STATED PROBLEM: Pictures stay out of the copy; restate everything else in the material exactly.

DATA EXCERPTS:
+ + + + +

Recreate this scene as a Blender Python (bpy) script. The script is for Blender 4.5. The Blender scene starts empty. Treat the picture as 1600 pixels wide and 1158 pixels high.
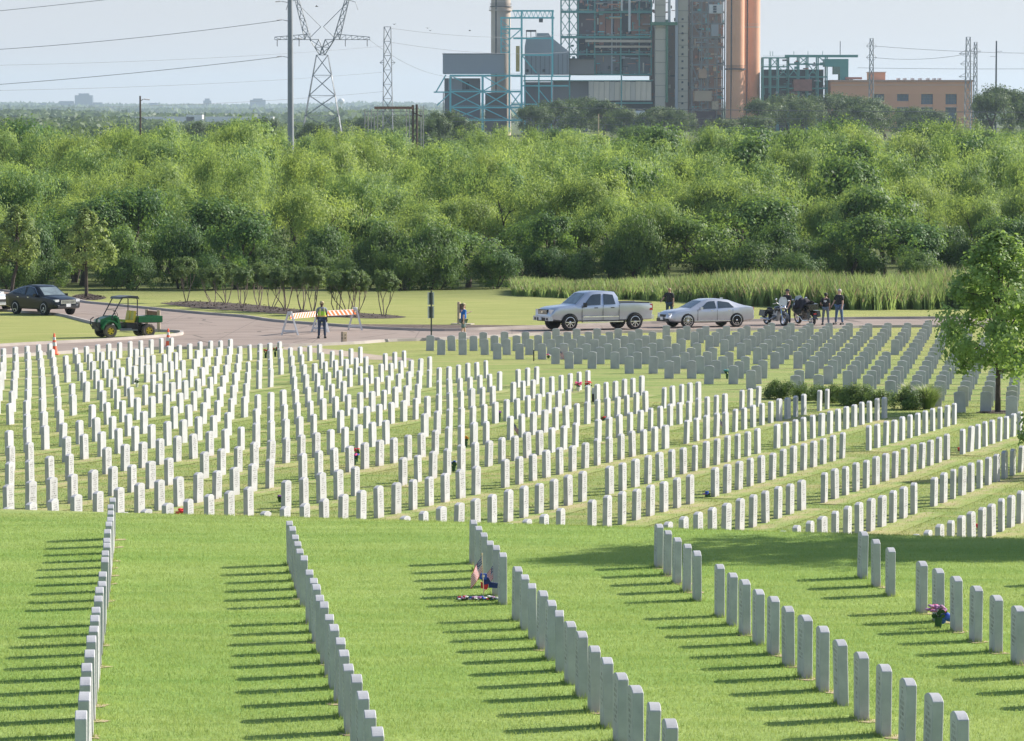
import bpy, bmesh, math, random
import numpy as np
from mathutils import Vector, Matrix, Euler
R = math.radians
rnd = random.Random(7)
rng = np.random.default_rng(11)
sc = bpy.context.scene
COL = sc.collection

# ------------------------------------------------------------------ camera
FPX, CX, CY, HZ, CAMZ = 5600., 800., 579., 176., 11.0     # focal length in photo pixels, centre, horizon row, eye height
PITCH = math.atan((CY - HZ) / FPX)
cam = bpy.data.cameras.new('camera'); co = bpy.data.objects.new('camera', cam); COL.objects.link(co)
cam.sensor_width = 36; cam.lens = FPX / 1600 * 36; cam.clip_start = 1; cam.clip_end = 60000
co.location = (0, 0, CAMZ); co.rotation_euler = (math.pi / 2 - PITCH, 0, 0)
sc.camera = co

# ------------------------------------------------------------------ sky and sun
SUN_EL, SUN_AZ = R(31), R(63)          # azimuth measured from +Y (view direction) towards +X (right)
w = bpy.data.worlds.new('World'); sc.world = w; w.use_nodes = True
nt = w.node_tree; nt.nodes.clear()
sky = nt.nodes.new('ShaderNodeTexSky'); sky.sky_type = 'NISHITA'; sky.sun_disc = False
sky.sun_elevation = SUN_EL; sky.sun_rotation = SUN_AZ; sky.altitude = 200
sky.air_density = 1.0; sky.dust_density = 1.2; sky.ozone_density = 1.5
bg = nt.nodes.new('ShaderNodeBackground'); bg.inputs[1].default_value = 0.10
wo = nt.nodes.new('ShaderNodeOutputWorld')
# pale summer haze that lies all round the horizon and thins out with height
tcw = nt.nodes.new('ShaderNodeTexCoord'); spw = nt.nodes.new('ShaderNodeSeparateXYZ'); nt.links.new(tcw.outputs['Generated'], spw.inputs[0])
mrw = nt.nodes.new('ShaderNodeMapRange'); mrw.interpolation_type = 'SMOOTHSTEP'
mrw.inputs[1].default_value = -.05; mrw.inputs[2].default_value = .42; mrw.inputs[3].default_value = .97; mrw.inputs[4].default_value = 0.
nt.links.new(spw.outputs[2], mrw.inputs[0])
crw = nt.nodes.new('ShaderNodeMapRange'); crw.inputs[1].default_value = 0.; crw.inputs[2].default_value = .045; nt.links.new(spw.outputs[2], crw.inputs[0])
hzc = nt.nodes.new('ShaderNodeMix'); hzc.data_type = 'RGBA'; hzc.inputs[6].default_value = (3.95, 4.0, 4.2, 1); hzc.inputs[7].default_value = (3.65, 3.85, 4.25, 1)
nt.links.new(crw.outputs[0], hzc.inputs[0])
mxw = nt.nodes.new('ShaderNodeMix'); mxw.data_type = 'RGBA'
nt.links.new(mrw.outputs[0], mxw.inputs[0]); nt.links.new(sky.outputs[0], mxw.inputs[6]); nt.links.new(hzc.outputs[2], mxw.inputs[7])
nt.links.new(mxw.outputs[2], bg.inputs[0]); nt.links.new(bg.outputs[0], wo.inputs[0])
sl = bpy.data.lights.new('sun', 'SUN'); sl.energy = 4.6; sl.angle = R(0.6); sl.color = (1, .93, .83)
so = bpy.data.objects.new('sun', sl); COL.objects.link(so)
sd = Vector((math.sin(SUN_AZ) * math.cos(SUN_EL), math.cos(SUN_AZ) * math.cos(SUN_EL), math.sin(SUN_EL)))
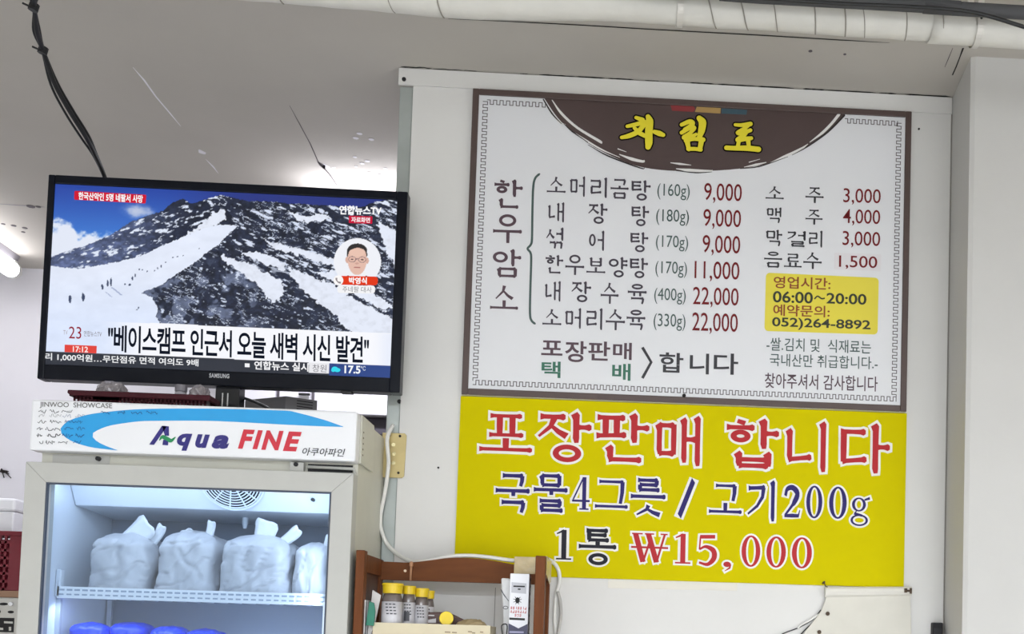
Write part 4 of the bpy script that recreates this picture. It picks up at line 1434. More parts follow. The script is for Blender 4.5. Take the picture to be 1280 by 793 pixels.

+ + + + +

SOLUTION:
Recreate this scene as a Blender Python (bpy) script. The script is for Blender 4.5. The Blender scene starts empty. Treat the picture as 1600 pixels wide and 1158 pixels high.
import bpy, bmesh, math, random
import numpy as np
from mathutils import Vector, Matrix, Euler
R = math.radians
rnd = random.Random(7)
rng = np.random.default_rng(11)
sc = bpy.context.scene
COL = sc.collection

# ------------------------------------------------------------------ camera
FPX, CX, CY, HZ, CAMZ = 5600., 800., 579., 176., 11.0     # focal length in photo pixels, centre, horizon row, eye height
PITCH = math.atan((CY - HZ) / FPX)
cam = bpy.data.cameras.new('camera'); co = bpy.data.objects.new('camera', cam); COL.objects.link(co)
cam.sensor_width = 36; cam.lens = FPX / 1600 * 36; cam.clip_start = 1; cam.clip_end = 60000
co.location = (0, 0, CAMZ); co.rotation_euler = (math.pi / 2 - PITCH, 0, 0)
sc.camera = co

# ------------------------------------------------------------------ sky and sun
SUN_EL, SUN_AZ = R(31), R(63)          # azimuth measured from +Y (view direction) towards +X (right)
w = bpy.data.worlds.new('World'); sc.world = w; w.use_nodes = True
nt = w.node_tree; nt.nodes.clear()
sky = nt.nodes.new('ShaderNodeTexSky'); sky.sky_type = 'NISHITA'; sky.sun_disc = False
sky.sun_elevation = SUN_EL; sky.sun_rotation = SUN_AZ; sky.altitude = 200
sky.air_density = 1.0; sky.dust_density = 1.2; sky.ozone_density = 1.5
bg = nt.nodes.new('ShaderNodeBackground'); bg.inputs[1].default_value = 0.10
wo = nt.nodes.new('ShaderNodeOutputWorld')
# pale summer haze that lies all round the horizon and thins out with height
tcw = nt.nodes.new('ShaderNodeTexCoord'); spw = nt.nodes.new('ShaderNodeSeparateXYZ'); nt.links.new(tcw.outputs['Generated'], spw.inputs[0])
mrw = nt.nodes.new('ShaderNodeMapRange'); mrw.interpolation_type = 'SMOOTHSTEP'
mrw.inputs[1].default_value = -.05; mrw.inputs[2].default_value = .42; mrw.inputs[3].default_value = .97; mrw.inputs[4].default_value = 0.
nt.links.new(spw.outputs[2], mrw.inputs[0])
crw = nt.nodes.new('ShaderNodeMapRange'); crw.inputs[1].default_value = 0.; crw.inputs[2].default_value = .045; nt.links.new(spw.outputs[2], crw.inputs[0])
hzc = nt.nodes.new('ShaderNodeMix'); hzc.data_type = 'RGBA'; hzc.inputs[6].default_value = (3.95, 4.0, 4.2, 1); hzc.inputs[7].default_value = (3.65, 3.85, 4.25, 1)
nt.links.new(crw.outputs[0], hzc.inputs[0])
mxw = nt.nodes.new('ShaderNodeMix'); mxw.data_type = 'RGBA'
nt.links.new(mrw.outputs[0], mxw.inputs[0]); nt.links.new(sky.outputs[0], mxw.inputs[6]); nt.links.new(hzc.outputs[2], mxw.inputs[7])
nt.links.new(mxw.outputs[2], bg.inputs[0]); nt.links.new(bg.outputs[0], wo.inputs[0])
sl = bpy.data.lights.new('sun', 'SUN'); sl.energy = 4.6; sl.angle = R(0.6); sl.color = (1, .93, .83)
so = bpy.data.objects.new('sun', sl); COL.objects.link(so)
sd = Vector((math.sin(SUN_AZ) * math.cos(SUN_EL), math.cos(SUN_AZ) * math.cos(SUN_EL), math.sin(SUN_EL)))
Write part 4 of the bpy script that recreates this picture. It picks up at line 1434. More parts follow. The script is for Blender 4.5. Take the picture to be 1280 by 793 pixels.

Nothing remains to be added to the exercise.